Dividend stocks have been all the rage over the past few years. Given abysmal bond yields coupled with the perceived safety of dividend stocks relative to growth stocks, some have even gone so far as to predict a dividend bubble.

As my colleague Morgan Housel noted earlier this year: "starved of yield with interest rates near 0%, investors are tripping over themselves to get dividends these days." It's for this reason that S&P 500 stocks with the highest dividend payout paradoxically began last year with the highest P/E ratios.

But for the smartest investors, it's not the current yield that matters, but rather the future yield. Take Bank of America (BAC 0.12%), which currently pays out only $0.01 per share a quarter in dividends. Assuming the nation's second largest bank by assets ultimately earns between $30 and $40 billion a year, which I believe it will, that payout could easily reach $0.25 over the next five to 10 years, equating to a yield on original investment of more than 8%.

The question, then, is not what a stock is currently yielding, but rather whether the dividend payout will increase with time. With this in mind, I've taken a look at some of the most popular dividend stocks in the financial industry to see whether or not they are likely to increase their dividend payouts in 2013. Up today is Annaly Capital Management (NLY 1.90%), the pioneering, and largest, mortgage REIT in the country.

The magic 8-ball says: "Outlook not so good"
The probability that Annaly will raise its dividend this year is slim to none. The reason? Like other participants in the mortgage REIT space, including American Capital Agency (AGNC 1.35%) and ARMOUR Residential (ARR 2.77%), Annaly is fighting against powerful headwinds originating at the Federal Reserve.

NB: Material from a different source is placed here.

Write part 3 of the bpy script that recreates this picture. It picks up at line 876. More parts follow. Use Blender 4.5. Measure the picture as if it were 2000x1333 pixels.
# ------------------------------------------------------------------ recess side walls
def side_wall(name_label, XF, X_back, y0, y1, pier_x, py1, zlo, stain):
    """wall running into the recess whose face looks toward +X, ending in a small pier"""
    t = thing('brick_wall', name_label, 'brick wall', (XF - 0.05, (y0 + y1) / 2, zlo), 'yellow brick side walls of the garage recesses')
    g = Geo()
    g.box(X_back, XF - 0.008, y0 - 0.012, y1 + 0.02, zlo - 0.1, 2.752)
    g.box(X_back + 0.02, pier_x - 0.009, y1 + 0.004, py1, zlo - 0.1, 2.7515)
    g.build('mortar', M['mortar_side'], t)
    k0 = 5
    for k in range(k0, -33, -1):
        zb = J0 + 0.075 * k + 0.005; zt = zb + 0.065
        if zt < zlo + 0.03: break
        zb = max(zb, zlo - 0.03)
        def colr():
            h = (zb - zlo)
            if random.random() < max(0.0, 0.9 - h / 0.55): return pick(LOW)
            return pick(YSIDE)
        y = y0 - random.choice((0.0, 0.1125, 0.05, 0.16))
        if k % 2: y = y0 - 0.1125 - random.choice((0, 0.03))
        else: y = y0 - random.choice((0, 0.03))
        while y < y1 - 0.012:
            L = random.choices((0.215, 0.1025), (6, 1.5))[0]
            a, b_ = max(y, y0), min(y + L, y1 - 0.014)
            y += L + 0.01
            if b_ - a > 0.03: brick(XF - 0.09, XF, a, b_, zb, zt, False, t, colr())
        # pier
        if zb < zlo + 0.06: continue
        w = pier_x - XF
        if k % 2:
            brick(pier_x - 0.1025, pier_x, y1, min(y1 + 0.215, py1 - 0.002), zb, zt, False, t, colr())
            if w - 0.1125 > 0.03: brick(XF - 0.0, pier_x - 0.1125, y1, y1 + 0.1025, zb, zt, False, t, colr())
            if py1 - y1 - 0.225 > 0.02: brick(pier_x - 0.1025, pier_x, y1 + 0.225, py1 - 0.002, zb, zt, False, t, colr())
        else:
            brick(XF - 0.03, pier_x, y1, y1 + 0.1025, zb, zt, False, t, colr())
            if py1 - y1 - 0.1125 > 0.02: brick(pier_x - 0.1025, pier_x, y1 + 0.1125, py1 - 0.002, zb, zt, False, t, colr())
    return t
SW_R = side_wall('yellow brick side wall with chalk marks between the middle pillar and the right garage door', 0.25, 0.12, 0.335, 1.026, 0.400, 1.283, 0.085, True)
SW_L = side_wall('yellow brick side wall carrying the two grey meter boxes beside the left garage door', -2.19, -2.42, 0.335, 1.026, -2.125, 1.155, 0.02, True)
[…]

Over the last few years, the Fed has moved aggressively to drive down long-term interest rates generally, and mortgage rates in particular. It doubled down this past September by announcing a third round of quantitative easing under which it's committed to buying $40 billion in mortgage-backed securities a month until the unemployment situation improves "substantially."

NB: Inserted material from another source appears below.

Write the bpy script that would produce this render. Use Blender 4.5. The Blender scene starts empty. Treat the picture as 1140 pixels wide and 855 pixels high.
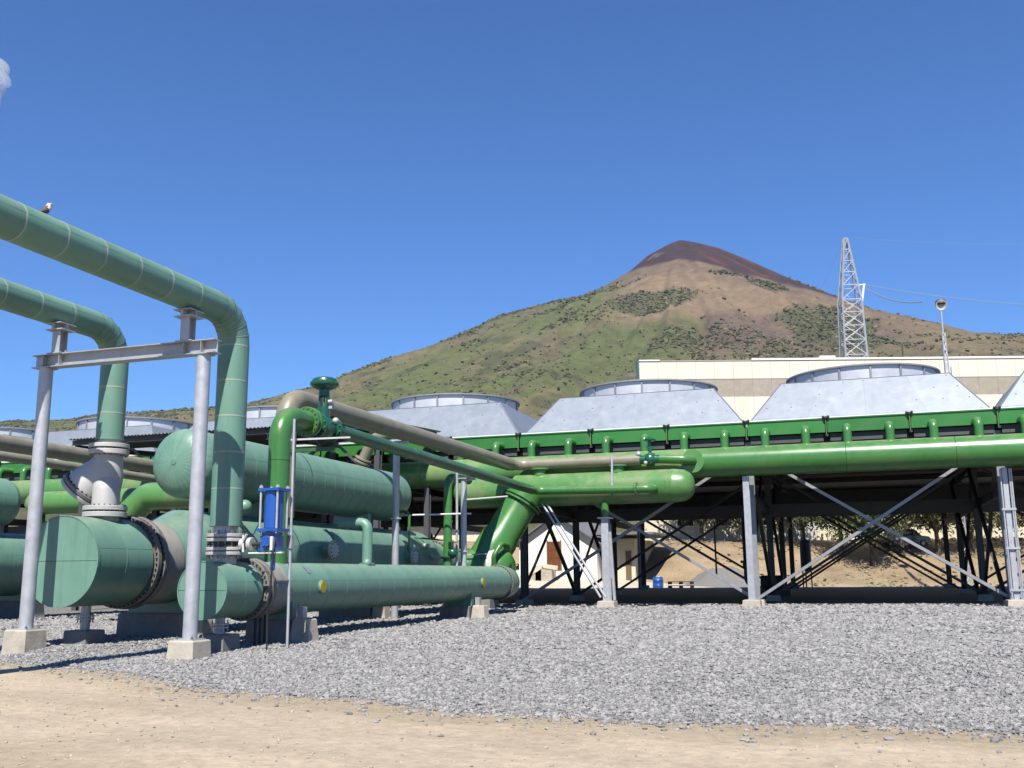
import bpy, math, random
import numpy as np
from mathutils import Vector, Matrix
random.seed(7)
rng = np.random.default_rng(11)
S = bpy.context.scene
COL = S.collection
R = math.radians
V = Vector

# ------------------------------------------------------------------ camera
yaw, pit, roll = R(18.4), R(10.8), R(0.5)
R0 = V((math.cos(yaw), math.sin(yaw), 0)); FH = V((-math.sin(yaw), math.cos(yaw), 0)); ZA = V((0, 0, 1))
FW = FH * math.cos(pit) + ZA * math.sin(pit); U0 = -FH * math.sin(pit) + ZA * math.cos(pit)
RC = R0 * math.cos(roll) - U0 * math.sin(roll); UC = U0 * math.cos(roll) + R0 * math.sin(roll)
cam = bpy.data.cameras.new('camera'); camo = bpy.data.objects.new('camera', cam); COL.objects.link(camo)
camo.matrix_world = Matrix(((RC.x, UC.x, -FW.x, 0), (RC.y, UC.y, -FW.y, 0), (RC.z, UC.z, -FW.z, 1.65), (0, 0, 0, 1)))
cam.sensor_width = 36; cam.lens = 1120 / 1140 * 36; cam.clip_start = .1; cam.clip_end = 40000
S.camera = camo

# ------------------------------------------------------------------ light
SUN_EL, SUN_AZ = R(53), R(14)          # sun behind the camera, a little to its right (azimuth from -Y towards +X)
sd = V((math.sin(SUN_AZ) * math.cos(SUN_EL), -math.cos(SUN_AZ) * math.cos(SUN_EL), math.sin(SUN_EL)))
W = bpy.data.worlds.new('World'); S.world = W; W.use_nodes = True
nt = W.node_tree; nt.nodes.clear()
sk = nt.nodes.new('ShaderNodeTexSky'); sk.sky_type = 'NISHITA'; sk.sun_disc = False
sk.sun_elevation = SUN_EL; sk.sun_rotation = math.atan2(sd.x, sd.y)
sk.altitude = 0; sk.air_density = 1.0; sk.dust_density = 0.0; sk.ozone_density = 10.0
bg = nt.nodes.new('ShaderNodeBackground'); bg.inputs[1].default_value = .066
ow = nt.nodes.new('ShaderNodeOutputWorld')
wb = nt.nodes.new('ShaderNodeVectorMath'); wb.operation = 'MULTIPLY'; wb.inputs[1].default_value = (.75, .905, 1.12)   # colour balance of the whole sky
nt.links.new(sk.outputs[0], wb.inputs[0]); nt.links.new(wb.outputs[0], bg.inputs[0]); nt.links.new(bg.outputs[0], ow.inputs[0])
sl = bpy.data.lights.new('sun', 'SUN'); sl.energy = 5.0; sl.angle = R(.53); sl.color = (1, .95, .87)
so = bpy.data.objects.new('sun', sl); COL.objects.link(so)
so.rotation_euler = (-sd).to_track_quat('-Z', 'Y').to_euler(); so.location = (20, -40, 60)
vs = S.view_settings; vs.view_transform = 'Standard'; vs.look = 'None'; vs.gamma = 1; vs.exposure = 1.06; vs.use_curve_mapping = False

# ------------------------------------------------------------------ noise
def _hash(ix, iy, s):
    h = (ix.astype(np.int64) * 374761393 + iy.astype(np.int64) * 668265263 + s * 1442695041) & 0xffffffff
    h = ((h ^ (h >> 13)) * 1274126177) & 0xffffffff
    return ((h ^ (h >> 16)) & 0xffff) / 65535.0
def vnoise(x, y, s=0):
    x = np.asarray(x, float); y = np.asarray(y, float)
    ix = np.floor(x); iy = np.floor(y); fx = x - ix; fy = y - iy
    fx = fx * fx * (3 - 2 * fx); fy = fy * fy * (3 - 2 * fy)
    a = _hash(ix, iy, s); b = _hash(ix + 1, iy, s); c = _hash(ix, iy + 1, s); d = _hash(ix + 1, iy + 1, s)
    return (a * (1 - fx) + b * fx) * (1 - fy) + (c * (1 - fx) + d * fx) * fy
def fbm(x, y, o=5, s=0, g=.5):
    t = 0; a = 1; n = 0
    for i in range(o):
        t = t + a * (vnoise(x * 2 ** i, y * 2 ** i, s + i) - .5); n += a; a *= g
    return t / n * 2
def sst(x, a, b):
    t = np.clip((np.asarray(x, float) - a) / (b - a), 0, 1); return t * t * (3 - 2 * t)

# ------------------------------------------------------------------ materials
MT = {}
K = .475          # overall albedo level that goes with the exposure
def mat(name, base, rough=.5, metal=0., var=.12, scale=3., detail=6, bump=0., bscale=40., dirt=None, dscale=.8, damt=.0,
        objvar=.06, coat=0., spec=.5, attr=None, island=0., stretch=None, dlo=.52, dhi=.68, dust=None, dustamt=0., streak=0.):
    m = bpy.data.materials.new(name); m.use_nodes = True; n = m.node_tree; L = n.links
    b = n.nodes['Principled BSDF']
    tc = n.nodes.new('ShaderNodeTexCoord'); src = tc.outputs['Object']
    if stretch:
        mp = n.nodes.new('ShaderNodeMapping'); mp.inputs['Scale'].default_value = stretch; L.new(src, mp.inputs[0]); src = mp.outputs[0]
    nz = n.nodes.new('ShaderNodeTexNoise'); nz.inputs['Scale'].default_value = scale; nz.inputs['Detail'].default_value = detail
    nz.inputs['Roughness'].default_value = .62; L.new(src, nz.inputs['Vector'])
    mr = n.nodes.new('ShaderNodeMapRange'); mr.inputs[1].default_value = .25; mr.inputs[2].default_value = .75
    mr.inputs[3].default_value = K * (1 - var); mr.inputs[4].default_value = K * (1 + var); L.new(nz.outputs[0], mr.inputs[0])
    fac = mr.outputs[0]
    if objvar:
        oi = n.nodes.new('ShaderNodeObjectInfo'); m2 = n.nodes.new('ShaderNodeMapRange')
        m2.inputs[3].default_value = 1 - objvar; m2.inputs[4].default_value = 1 + objvar; L.new(oi.outputs['Random'], m2.inputs[0])
        mm = n.nodes.new('ShaderNodeMath'); mm.operation = 'MULTIPLY'; L.new(fac, mm.inputs[0]); L.new(m2.outputs[0], mm.inputs[1]); fac = mm.outputs[0]
    if island:
        ge = n.nodes.new('ShaderNodeNewGeometry'); m2 = n.nodes.new('ShaderNodeMapRange')
        m2.inputs[3].default_value = 1 - island; m2.inputs[4].default_value = 1 + island; L.new(ge.outputs['Random Per Island'], m2.inputs[0])
        mm = n.nodes.new('ShaderNodeMath'); mm.operation = 'MULTIPLY'; L.new(fac, mm.inputs[0]); L.new(m2.outputs[0], mm.inputs[1]); fac = mm.outputs[0]
    cm = n.nodes.new('ShaderNodeVectorMath'); cm.operation = 'SCALE'
    if attr:
        at = n.nodes.new('ShaderNodeAttribute'); at.attribute_name = attr; L.new(at.outputs['Color'], cm.inputs[0])
    else:
        cm.inputs[0].default_value = base
    L.new(fac, cm.inputs['Scale']); col = cm.outputs[0]
    if dirt and damt:
        dn = n.nodes.new('ShaderNodeTexNoise'); dn.inputs['Scale'].default_value = dscale; dn.inputs['Detail'].default_value = 8
        dn.inputs['Roughness'].default_value = .66; L.new(src, dn.inputs['Vector'])
        dr = n.nodes.new('ShaderNodeMapRange'); dr.inputs[1].default_value = dlo; dr.inputs[2].default_value = dhi; dr.inputs[4].default_value = damt
        L.new(dn.outputs[0], dr.inputs[0])
        mx = n.nodes.new('ShaderNodeMix'); mx.data_type = 'RGBA'; L.new(dr.outputs[0], mx.inputs[0]); L.new(col, mx.inputs[6]); mx.inputs[7].default_value = (*[K * q for q in dirt], 1)
        col = mx.outputs[2]
    if streak:
        sm = n.nodes.new('ShaderNodeMapping'); sm.inputs['Scale'].default_value = (5, 5, .35); L.new(tc.outputs['Object'], sm.inputs[0])
        sn = n.nodes.new('ShaderNodeTexNoise'); sn.inputs['Scale'].default_value = 1.6; sn.inputs['Detail'].default_value = 5; L.new(sm.outputs[0], sn.inputs['Vector'])
        sr = n.nodes.new('ShaderNodeMapRange'); sr.inputs[1].default_value = .55; sr.inputs[2].default_value = .75; sr.inputs[3].default_value = 1; sr.inputs[4].default_value = 1 - streak; L.new(sn.outputs[0], sr.inputs[0])
        sv = n.nodes.new('ShaderNodeVectorMath'); sv.operation = 'SCALE'; L.new(col, sv.inputs[0]); L.new(sr.outputs[0], sv.inputs['Scale']); col = sv.outputs[0]
    if dust:        # settled dust lies on upward faces
        gn = n.nodes.new('ShaderNodeNewGeometry'); sx = n.nodes.new('ShaderNodeSeparateXYZ'); L.new(gn.outputs['Normal'], sx.inputs[0])
        d1 = n.nodes.new('ShaderNodeMapRange'); d1.inputs[1].default_value = .45; d1.inputs[2].default_value = 1; d1.inputs[4].default_value = dustamt; L.new(sx.outputs['Z'], d1.inputs[0])
        dz = n.nodes.new('ShaderNodeTexNoise'); dz.inputs['Scale'].default_value = 2.3; dz.inputs['Detail'].default_value = 8; dz.inputs['Roughness'].default_value = .7; L.new(tc.outputs['Object'], dz.inputs['Vector'])
        d2 = n.nodes.new('ShaderNodeMapRange'); d2.inputs[1].default_value = .35; d2.inputs[2].default_value = .68; L.new(dz.outputs[0], d2.inputs[0])
        dm = n.nodes.new('ShaderNodeMath'); dm.operation = 'MULTIPLY'; L.new(d1.outputs[0], dm.inputs[0]); L.new(d2.outputs[0], dm.inputs[1])
        mx2 = n.nodes.new('ShaderNodeMix'); mx2.data_type = 'RGBA'; L.new(dm.outputs[0], mx2.inputs[0]); L.new(col, mx2.inputs[6]); mx2.inputs[7].default_value = (*[K * q for q in dust], 1); col = mx2.outputs[2]
    L.new(col, b.inputs['Base Color'])
    rr = n.nodes.new('ShaderNodeMapRange'); rr.inputs[3].default_value = max(.04, rough - .1); rr.inputs[4].default_value = min(1, rough + .12); L.new(nz.outputs[0], rr.inputs[0])
    L.new(rr.outputs[0], b.inputs['Roughness'])
    b.inputs['Metallic'].default_value = metal; b.inputs['Specular IOR Level'].default_value = spec
    b.inputs['Coat Weight'].default_value = coat; b.inputs['Coat Roughness'].default_value = .12
    if bump:
        bn = n.nodes.new('ShaderNodeTexNoise'); bn.inputs['Scale'].default_value = bscale; bn.inputs['Detail'].default_value = 6; L.new(src, bn.inputs['Vector'])
        bp = n.nodes.new('ShaderNodeBump'); bp.inputs['Strength'].default_value = bump; bp.inputs['Distance'].default_value = .02; L.new(bn.outputs[0], bp.inputs['Height']); L.new(bp.outputs[0], b.inputs['Normal'])
    MT[name] = m
    return m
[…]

The impact of these policies, and QE3 in particular, in the mortgage REIT space has been impossible to ignore. In Annaly's case, as you can see in the chart below, thanks to the increased competition for MBSes, its yield on earning assets has plummeted, going from 3.71% in the third quarter of 2011 to 2.54% in the third quarter of last year, a 32% decline. Over the same time period, meanwhile, its cost of funds decreased by only 7%, going from 1.63% down to 1.52%. This confluence of rates has cut Annaly's interest rate spread in half, from 2.08% in September of 2011 to 1.02% in the same month last year.

Source: Annaly Capital Management's annual and quarterly filings.

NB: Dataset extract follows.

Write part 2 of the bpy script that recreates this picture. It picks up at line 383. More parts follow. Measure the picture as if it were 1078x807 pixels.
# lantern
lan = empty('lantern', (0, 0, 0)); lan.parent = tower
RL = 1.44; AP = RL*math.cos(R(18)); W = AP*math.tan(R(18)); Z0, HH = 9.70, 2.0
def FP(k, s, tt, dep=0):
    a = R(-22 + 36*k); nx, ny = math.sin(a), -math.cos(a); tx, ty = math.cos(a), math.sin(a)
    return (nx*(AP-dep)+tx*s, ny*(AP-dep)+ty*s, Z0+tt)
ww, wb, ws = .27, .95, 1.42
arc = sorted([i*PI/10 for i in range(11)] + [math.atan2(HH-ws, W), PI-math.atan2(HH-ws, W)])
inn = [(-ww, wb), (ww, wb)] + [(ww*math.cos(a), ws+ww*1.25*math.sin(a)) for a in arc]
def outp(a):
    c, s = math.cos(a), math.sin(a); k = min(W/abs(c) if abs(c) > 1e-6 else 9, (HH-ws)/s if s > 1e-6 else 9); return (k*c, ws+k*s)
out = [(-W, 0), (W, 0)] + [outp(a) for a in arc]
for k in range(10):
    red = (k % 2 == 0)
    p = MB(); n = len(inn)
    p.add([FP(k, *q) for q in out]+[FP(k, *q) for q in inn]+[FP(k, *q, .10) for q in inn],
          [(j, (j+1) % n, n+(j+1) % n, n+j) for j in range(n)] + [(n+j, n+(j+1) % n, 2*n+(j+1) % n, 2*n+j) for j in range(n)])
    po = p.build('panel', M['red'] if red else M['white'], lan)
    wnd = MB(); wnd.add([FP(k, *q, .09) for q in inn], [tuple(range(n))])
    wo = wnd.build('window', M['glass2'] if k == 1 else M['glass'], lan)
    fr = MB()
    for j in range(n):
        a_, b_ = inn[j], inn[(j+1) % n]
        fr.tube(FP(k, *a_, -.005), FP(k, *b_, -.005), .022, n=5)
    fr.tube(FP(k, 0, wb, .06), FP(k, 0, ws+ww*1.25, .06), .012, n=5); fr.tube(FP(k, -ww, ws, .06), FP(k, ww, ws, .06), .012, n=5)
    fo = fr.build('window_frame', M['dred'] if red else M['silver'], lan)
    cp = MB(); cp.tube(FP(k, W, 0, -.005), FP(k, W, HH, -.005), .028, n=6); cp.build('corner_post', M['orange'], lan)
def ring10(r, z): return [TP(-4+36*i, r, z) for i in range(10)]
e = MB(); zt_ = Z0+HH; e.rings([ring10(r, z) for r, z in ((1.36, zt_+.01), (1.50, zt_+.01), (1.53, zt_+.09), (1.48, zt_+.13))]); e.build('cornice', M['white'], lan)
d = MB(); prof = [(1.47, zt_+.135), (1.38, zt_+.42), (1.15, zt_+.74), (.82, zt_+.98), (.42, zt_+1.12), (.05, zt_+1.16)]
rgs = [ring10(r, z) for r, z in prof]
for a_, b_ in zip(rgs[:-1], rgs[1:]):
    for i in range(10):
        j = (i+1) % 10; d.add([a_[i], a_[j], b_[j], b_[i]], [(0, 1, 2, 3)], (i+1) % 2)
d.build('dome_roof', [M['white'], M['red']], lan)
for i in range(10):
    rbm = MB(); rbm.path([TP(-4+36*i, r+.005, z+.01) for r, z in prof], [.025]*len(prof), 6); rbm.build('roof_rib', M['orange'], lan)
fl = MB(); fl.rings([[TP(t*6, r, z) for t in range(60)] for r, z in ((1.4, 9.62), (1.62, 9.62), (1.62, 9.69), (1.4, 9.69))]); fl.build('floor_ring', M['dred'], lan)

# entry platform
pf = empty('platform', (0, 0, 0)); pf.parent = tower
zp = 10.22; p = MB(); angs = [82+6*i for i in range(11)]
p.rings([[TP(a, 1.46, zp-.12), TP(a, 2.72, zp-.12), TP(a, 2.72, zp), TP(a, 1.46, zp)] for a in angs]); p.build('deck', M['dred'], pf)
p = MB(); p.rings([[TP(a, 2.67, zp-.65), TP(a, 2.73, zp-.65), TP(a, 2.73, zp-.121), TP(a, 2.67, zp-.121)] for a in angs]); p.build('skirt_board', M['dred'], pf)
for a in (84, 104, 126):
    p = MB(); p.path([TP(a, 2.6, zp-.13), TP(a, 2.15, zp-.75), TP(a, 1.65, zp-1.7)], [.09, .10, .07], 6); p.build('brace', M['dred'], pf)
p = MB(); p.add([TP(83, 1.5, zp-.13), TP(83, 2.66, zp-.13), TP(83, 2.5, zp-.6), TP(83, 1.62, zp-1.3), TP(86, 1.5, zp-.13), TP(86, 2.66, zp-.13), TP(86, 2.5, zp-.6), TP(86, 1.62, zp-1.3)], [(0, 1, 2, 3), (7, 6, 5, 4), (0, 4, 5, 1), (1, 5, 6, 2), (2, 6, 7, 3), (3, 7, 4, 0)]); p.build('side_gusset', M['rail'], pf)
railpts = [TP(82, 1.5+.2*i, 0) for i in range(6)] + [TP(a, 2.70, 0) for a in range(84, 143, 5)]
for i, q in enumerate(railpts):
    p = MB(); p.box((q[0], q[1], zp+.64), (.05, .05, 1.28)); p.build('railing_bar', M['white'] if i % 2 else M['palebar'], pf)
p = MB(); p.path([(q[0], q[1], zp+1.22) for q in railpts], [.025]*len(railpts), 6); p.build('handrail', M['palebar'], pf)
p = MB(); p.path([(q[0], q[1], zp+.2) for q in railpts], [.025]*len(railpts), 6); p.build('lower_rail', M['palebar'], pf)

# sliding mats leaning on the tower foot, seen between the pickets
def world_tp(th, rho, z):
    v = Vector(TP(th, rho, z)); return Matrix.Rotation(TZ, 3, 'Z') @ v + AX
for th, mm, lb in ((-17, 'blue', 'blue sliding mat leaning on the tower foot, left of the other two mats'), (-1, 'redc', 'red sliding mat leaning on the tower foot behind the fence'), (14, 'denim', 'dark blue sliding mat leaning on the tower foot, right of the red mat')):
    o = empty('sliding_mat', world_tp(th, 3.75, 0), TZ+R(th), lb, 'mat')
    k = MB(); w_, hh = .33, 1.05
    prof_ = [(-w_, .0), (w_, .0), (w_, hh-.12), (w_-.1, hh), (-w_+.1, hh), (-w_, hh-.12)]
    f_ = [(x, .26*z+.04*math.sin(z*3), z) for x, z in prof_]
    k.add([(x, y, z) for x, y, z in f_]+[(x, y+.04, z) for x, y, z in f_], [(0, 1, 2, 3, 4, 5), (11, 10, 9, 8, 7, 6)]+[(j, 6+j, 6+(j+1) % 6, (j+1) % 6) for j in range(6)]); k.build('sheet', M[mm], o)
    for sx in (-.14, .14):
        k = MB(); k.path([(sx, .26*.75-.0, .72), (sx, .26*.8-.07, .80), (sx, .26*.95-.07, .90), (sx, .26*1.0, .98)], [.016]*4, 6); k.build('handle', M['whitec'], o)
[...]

One of the reasons Annaly has been hit so hard is because of a particular aspect of its portfolio. Namely, its portfolio has a significantly higher constant prepayment rate than any of its competitors. As I discussed in depth here, this metric measures the proportion of an mREIT's holdings that are prepaid every year. In a decreasing interest rate environment like the present one, in turn, a higher CPR is a bad thing, as the mortgages purchased to replace the prepaid ones will almost necessarily yield less than existing assets. By means of comparison, the following table illustrates how Annaly's CPR stacks up against its peers in the industry.

Source: SEC's EDGAR database, table created previously for this article.

Once all of these factors are taken into consideration, it should be no surprise that Annaly has had to cut its dividend substantially over the last few years. At the height of its profitability in the fourth quarter of 2009, Annaly paid out $0.75 per share. In the third quarter of this year, alternatively, it distributed only $0.50 a share. And given the ongoing and cumulative impact of the Fed's policies, there's every reason to believe this trend will continue. It's for these reasons, in turn, that I don't think Annaly will raise its dividend this year.